Renting a QIQ Pod is estimated to cost S$2 for an ad-hoc ride lasting 30 minutes. For long-term use, it costs between S$30 to S$50 per month for multiple rides a day.

The rates sound relatively competitive, in comparison with other transportation services like Grab and BlueSG. Grab rides cost upwards of S$15 for 30-minute rides.

BlueSG, Singapore’s first electric car-sharing service, subsists on a monthly subscription fee, which costs about S$15 for a 30-minute ride — this is much more expensive than QIQ Pods.

QIQ Pods can also autonomously park themselves at the nearest charging stations. Riders simply have to leave their cars by the curb.

Geo-fencing, which uses GPS or radio frequency identification technology, will be used to create a virtual boundary that confines the QIQ Pods to short trips.

Still Seeking Approval From LTA

The QIQ Pod has yet to be approved by the Land Transport Authority (LTA) but Justin remains confident that the microcars will obtain approval.

qiq pods microcars
Screenshot from QIQ Global website

The vehicle weighs no more than 250kg and has a top speed of only 40 km/h. That’s a lot lighter and slower than two-seat microcar Renault Twizy, which failed to gain approval for use in Singapore in 2014.

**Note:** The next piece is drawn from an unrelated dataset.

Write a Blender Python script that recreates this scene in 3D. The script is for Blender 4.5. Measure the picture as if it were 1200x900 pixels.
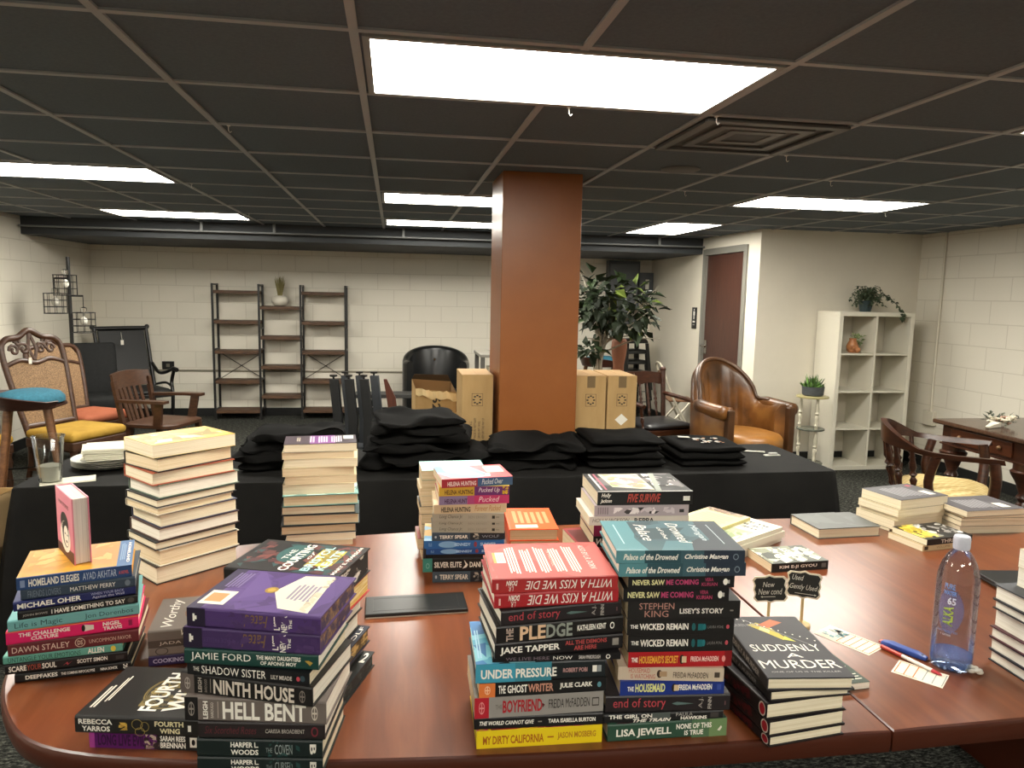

At the moment, Justin plans to roll out 300 to 600 microcars in Punggol.

A method called platooning will be used to distribute QIQ Pods to the requisite locations, which involves a human-driven car leading a convoy of microcars through wireless communication.

On off-peak hours, QIQ Pods will also be maximised for efficiency and used to perform online deliveries.

The microcars can also be potentially used for logistics and purposes, costing upwards of S$180 for rental per month.

Still, the QIQ Pods may be subject to the same shortcomings as services like BlueSG. Simply put: there may not be enough charging ports in Singapore to support the electric vehicle grid.

Can QIQ Pods Avoid The Same Fate As Bike Rentals?

Given the unique nature of QIQ Pods, it also bears questioning whether they ought to be classified as vehicles, or something closer to scooters or bicycles.

There’s a high possibility that the slow-moving, short-distance nature of these vehicles may cause congestion in crowded urban areas. Underdeveloped portions of Singapore, however, may stand to benefit.

Unlike the failed bike and scooter rental businesses launched in Singapore, QIQ Pods’ autonomous driving features should also be able to sidestep the “supermarket trolley” problem.

This refers to the littering of thoughtlessly discarded, poorly parked vehicles in public areas. There is no need to incentivise returns to charging stations if the vehicles can charge themselves.

Using a QIQ Pod would also certainly avoid the dreaded inconvenience of finding parking spaces in overcrowded cities.

Supposing QIQ will be able to break even, this new electric vehicle model may turn out to be a blessing in disguise for many commuters.